Het blijft altijd weer een beetje thuiskomen. Wat is dat toch? Hoe vér een mens ook reist, ‘in de buurt’ blijft trekken.
In mijn geval ligt de basis richting Frankrijk in verplichte luistersessies naar Radio Bruxelles.
Tijdens mijn jeugd, onontkoombare etherkost op de radio.
Mijn vader dacht de liefde voor Romaanse talen en cultuur te bevorderen, door dágelijks én luid, de Belgische Franstalige nieuwszender door de eetkamer te laten schallen.
Wij luisterden braaf, maar niet geconcentreerd. Een zekere affiniteit met ‘Frans’ heeft het tóch opgeleverd.
De rest: met dank aan mijn docenten. Én een veelvuldig verblijf in de vele recreatieve oorden die het land rijk is.
Onlangs bezocht ik Nancy en Reims met wéér wat meer belangstelling dan vroeger. Geen kinderen op de achterbank van de auto, voldoende tijd en een gerijpt begrip voor stedenbouwkundige schoonheid. Maar vooral ook het genot van stilstaan en reflectie.
De indrukwekkende Cathédrale Notre Dame de Reims en de beeldschone Place Stanislas in Nancy, hotspots die bewondering oproepen. Het vermogen tot ontwerpen waarover sommige van onze soortgenoten eeuwen geleden ook al beschikten blijft een wondertje.
Tijdens deze visite de la Lorraine et de la Thiérache, werd ik getroffen door schitterende muurschilderingen en fresco’s van een man uit onze contreien.
In de parochiekerk van het Noordfranse Jeantes bevindt zich een unieke collectie van Charles Eyck ( 1897 – 1983 ). In de ‘60-er jaren van de vorige eeuw maakte de Limburgse kunstenaar dit oeuvre ter plekke, in ruim twee jaar tijd.
In Frankrijk zijn er slechts drie ontwerpers van schilderingen in kerken, die er ‘toe doen’: le Corbusier, Chagall én Eyck.
De twee eersten worden alom geroemd, wereldwijd. Charles Eyck is een kunstenaar die zèlfs ‘ bij ons’ nauwelijks wordt gekend.
Holland speelt de eerste viool in de Nederlandse wereld van kunst en cultuur. De gelden vanuit Den Haag blijven hangen in de Randstad. Rijksmusea vinden we hoofdzakelijk dààr en de kunstelite verblijft in de verbeelde stadstaat Amsterdam.
Limburg is het aanhangsel. Eyck werd misschien wel erkend, maar hoort er niet echt bij in trendsetting Holland.
In Jeantes wonen zo’n 200 mensen. Véél te weinig om de kostbare kunstwerken in financieel opzicht te kunnen onderhouden.

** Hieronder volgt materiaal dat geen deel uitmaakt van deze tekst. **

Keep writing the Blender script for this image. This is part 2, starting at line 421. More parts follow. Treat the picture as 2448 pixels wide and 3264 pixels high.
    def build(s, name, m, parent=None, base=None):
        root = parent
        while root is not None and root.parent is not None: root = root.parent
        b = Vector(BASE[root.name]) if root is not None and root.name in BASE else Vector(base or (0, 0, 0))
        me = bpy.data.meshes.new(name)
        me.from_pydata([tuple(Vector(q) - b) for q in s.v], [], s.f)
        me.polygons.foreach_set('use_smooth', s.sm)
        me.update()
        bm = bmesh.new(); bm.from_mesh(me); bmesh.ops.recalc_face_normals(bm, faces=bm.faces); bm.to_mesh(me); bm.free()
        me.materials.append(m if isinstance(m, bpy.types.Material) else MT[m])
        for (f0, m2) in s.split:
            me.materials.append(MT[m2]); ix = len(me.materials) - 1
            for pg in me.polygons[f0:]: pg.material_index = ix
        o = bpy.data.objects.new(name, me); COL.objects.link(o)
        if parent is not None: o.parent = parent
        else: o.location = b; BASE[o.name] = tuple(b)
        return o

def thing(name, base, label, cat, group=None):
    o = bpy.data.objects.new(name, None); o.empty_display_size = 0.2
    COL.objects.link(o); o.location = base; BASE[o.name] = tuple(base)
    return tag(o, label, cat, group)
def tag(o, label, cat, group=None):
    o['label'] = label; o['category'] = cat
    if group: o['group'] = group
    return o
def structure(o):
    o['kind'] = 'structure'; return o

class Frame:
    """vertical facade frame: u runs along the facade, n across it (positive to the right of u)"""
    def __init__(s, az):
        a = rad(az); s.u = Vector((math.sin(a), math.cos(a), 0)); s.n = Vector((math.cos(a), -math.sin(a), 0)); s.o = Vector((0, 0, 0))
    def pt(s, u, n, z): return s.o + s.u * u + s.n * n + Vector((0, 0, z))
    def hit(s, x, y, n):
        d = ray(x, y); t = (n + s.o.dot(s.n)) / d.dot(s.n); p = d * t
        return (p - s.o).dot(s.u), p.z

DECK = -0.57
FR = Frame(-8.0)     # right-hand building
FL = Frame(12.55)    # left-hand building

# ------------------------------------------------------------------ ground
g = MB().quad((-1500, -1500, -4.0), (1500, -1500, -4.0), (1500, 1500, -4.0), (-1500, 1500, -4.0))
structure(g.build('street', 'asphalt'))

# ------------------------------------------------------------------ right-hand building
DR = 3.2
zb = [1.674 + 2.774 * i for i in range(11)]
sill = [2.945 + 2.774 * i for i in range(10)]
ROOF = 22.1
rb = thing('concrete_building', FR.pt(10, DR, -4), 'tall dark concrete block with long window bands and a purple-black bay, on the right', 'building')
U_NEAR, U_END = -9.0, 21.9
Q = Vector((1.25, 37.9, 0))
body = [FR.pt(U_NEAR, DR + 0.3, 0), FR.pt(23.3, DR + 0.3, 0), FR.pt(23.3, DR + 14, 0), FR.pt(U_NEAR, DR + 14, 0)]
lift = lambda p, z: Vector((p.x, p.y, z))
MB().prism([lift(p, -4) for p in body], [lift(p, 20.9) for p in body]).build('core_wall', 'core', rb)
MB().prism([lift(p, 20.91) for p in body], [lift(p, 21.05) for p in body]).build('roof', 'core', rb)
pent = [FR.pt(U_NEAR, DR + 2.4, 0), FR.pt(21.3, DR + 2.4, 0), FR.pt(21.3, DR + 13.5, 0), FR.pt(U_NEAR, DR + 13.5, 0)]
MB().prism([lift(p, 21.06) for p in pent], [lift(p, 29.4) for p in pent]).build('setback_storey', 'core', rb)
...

En dat is hard nodig.
Nederland is verplicht ondersteuning te bieden.
Het zal niet gebeuren: het ooit vermaarde Institut Néerlandais in Parijs werd meer dan tien jaar geleden gesloten.
Wie zal er dan nú nog toezien op instandhouding van cultureel erfgoed in la Flandre française?